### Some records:
::::::::

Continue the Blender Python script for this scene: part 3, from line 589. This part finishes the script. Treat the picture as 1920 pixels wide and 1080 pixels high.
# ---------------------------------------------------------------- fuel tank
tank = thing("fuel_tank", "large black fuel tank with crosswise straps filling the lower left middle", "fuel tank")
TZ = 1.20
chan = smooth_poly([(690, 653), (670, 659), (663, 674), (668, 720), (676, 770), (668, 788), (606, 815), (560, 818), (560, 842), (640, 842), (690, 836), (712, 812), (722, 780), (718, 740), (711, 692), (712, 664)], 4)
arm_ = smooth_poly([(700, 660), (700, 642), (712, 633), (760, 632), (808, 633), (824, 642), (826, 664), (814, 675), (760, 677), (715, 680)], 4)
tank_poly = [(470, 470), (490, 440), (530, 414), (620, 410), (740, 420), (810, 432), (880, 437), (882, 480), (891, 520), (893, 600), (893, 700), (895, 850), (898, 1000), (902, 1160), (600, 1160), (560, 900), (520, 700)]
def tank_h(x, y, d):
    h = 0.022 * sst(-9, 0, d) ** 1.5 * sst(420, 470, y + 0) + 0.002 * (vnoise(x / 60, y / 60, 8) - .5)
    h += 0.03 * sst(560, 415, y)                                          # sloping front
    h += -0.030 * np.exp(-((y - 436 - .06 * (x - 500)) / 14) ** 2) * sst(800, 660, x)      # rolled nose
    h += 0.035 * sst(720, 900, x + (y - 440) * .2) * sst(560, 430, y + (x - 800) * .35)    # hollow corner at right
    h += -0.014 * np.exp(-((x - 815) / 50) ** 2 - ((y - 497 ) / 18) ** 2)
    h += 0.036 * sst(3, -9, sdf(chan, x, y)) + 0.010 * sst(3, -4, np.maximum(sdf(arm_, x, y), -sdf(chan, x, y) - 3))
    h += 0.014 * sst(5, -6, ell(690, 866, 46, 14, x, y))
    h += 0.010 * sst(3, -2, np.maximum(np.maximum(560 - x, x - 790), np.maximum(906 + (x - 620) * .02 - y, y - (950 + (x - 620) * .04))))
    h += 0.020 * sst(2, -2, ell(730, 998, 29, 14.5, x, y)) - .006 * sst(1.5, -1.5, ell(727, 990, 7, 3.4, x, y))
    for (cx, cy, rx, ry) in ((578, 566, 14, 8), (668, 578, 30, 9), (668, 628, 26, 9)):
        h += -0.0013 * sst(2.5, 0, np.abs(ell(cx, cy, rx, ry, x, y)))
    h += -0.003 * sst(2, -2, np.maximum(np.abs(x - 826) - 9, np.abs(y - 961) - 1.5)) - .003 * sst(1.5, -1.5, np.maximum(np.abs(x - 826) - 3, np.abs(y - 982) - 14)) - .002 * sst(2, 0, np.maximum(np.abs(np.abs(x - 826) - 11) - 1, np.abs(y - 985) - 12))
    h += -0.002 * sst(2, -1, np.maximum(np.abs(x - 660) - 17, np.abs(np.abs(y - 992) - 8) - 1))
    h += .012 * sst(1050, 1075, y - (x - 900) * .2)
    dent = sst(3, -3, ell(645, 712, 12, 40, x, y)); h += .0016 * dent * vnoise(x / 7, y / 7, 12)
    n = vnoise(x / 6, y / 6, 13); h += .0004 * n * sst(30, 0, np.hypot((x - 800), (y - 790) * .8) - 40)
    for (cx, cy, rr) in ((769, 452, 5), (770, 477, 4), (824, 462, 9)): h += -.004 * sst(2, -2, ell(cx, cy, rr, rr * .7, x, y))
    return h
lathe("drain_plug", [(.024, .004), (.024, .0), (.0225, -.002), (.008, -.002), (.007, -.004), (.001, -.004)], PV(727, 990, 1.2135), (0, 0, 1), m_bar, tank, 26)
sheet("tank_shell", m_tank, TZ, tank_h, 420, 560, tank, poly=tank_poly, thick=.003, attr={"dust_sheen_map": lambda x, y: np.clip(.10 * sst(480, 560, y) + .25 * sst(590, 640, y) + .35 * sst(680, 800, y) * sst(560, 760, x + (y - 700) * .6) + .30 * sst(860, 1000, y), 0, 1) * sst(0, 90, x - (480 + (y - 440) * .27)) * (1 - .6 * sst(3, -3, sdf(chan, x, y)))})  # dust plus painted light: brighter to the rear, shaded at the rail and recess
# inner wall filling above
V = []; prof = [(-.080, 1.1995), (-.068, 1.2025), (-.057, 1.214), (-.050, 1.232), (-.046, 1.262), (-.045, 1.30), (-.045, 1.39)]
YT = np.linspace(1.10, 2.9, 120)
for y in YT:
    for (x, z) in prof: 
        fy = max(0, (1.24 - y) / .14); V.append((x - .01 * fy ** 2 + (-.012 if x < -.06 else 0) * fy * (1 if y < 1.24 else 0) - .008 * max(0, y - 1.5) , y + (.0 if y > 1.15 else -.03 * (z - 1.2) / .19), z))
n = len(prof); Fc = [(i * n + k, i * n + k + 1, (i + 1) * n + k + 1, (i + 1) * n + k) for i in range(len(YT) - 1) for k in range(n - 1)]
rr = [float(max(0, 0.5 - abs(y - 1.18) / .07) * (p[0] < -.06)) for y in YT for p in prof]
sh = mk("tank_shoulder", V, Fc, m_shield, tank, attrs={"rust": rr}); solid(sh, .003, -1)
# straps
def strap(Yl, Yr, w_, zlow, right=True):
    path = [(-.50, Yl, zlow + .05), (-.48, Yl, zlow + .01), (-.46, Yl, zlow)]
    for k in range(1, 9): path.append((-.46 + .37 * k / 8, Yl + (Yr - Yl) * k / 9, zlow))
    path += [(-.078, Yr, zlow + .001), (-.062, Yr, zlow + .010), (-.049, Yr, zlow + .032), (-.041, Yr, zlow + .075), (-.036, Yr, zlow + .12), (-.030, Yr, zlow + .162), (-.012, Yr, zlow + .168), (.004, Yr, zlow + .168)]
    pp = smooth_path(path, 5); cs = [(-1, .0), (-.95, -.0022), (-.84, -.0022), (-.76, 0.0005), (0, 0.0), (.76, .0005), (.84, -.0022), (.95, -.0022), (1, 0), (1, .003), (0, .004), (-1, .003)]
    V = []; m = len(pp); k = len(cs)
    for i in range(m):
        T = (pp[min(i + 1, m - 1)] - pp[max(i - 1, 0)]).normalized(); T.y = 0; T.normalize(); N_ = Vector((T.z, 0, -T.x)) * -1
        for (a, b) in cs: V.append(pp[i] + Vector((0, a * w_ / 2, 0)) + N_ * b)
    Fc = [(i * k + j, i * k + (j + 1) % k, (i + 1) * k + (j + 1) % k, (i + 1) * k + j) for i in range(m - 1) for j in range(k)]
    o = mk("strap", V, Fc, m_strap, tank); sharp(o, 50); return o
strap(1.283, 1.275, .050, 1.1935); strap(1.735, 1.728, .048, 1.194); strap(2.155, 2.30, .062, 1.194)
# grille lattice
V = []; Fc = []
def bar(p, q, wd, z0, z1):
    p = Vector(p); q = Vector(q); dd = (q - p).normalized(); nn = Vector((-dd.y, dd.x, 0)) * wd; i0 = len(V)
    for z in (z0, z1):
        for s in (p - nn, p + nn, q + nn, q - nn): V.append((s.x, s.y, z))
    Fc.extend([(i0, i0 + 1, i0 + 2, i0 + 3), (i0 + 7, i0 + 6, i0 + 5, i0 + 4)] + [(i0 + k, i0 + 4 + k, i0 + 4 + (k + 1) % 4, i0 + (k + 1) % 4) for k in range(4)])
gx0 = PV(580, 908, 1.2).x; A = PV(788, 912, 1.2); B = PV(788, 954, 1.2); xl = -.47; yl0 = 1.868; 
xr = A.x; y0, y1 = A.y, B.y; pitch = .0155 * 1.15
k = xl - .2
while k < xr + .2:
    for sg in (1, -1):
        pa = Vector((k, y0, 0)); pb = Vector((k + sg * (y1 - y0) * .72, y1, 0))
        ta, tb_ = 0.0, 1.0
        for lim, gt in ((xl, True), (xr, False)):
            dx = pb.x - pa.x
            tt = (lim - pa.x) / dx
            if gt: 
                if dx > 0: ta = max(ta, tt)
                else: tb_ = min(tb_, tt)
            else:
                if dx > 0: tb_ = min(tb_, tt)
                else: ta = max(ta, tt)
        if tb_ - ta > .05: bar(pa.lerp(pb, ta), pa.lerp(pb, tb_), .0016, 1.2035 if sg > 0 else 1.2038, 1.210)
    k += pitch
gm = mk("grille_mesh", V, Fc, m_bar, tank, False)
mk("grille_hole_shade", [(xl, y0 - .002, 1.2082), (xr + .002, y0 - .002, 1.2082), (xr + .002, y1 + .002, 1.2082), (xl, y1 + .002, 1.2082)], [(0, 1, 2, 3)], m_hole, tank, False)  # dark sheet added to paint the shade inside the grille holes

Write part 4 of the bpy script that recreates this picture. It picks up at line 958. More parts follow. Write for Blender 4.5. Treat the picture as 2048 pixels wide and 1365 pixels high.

::::::::

### SHORT EXERCISE:
From the data above, copy each line that holds "Blender".

### THE SOLUTION:
Continue the Blender Python script for this scene: part 3, from line 589. This part finishes the script. Treat the picture as 1920 pixels wide and 1080 pixels high.
Write part 4 of the bpy script that recreates this picture. It picks up at line 958. More parts follow. Write for Blender 4.5. Treat the picture as 2048 pixels wide and 1365 pixels high.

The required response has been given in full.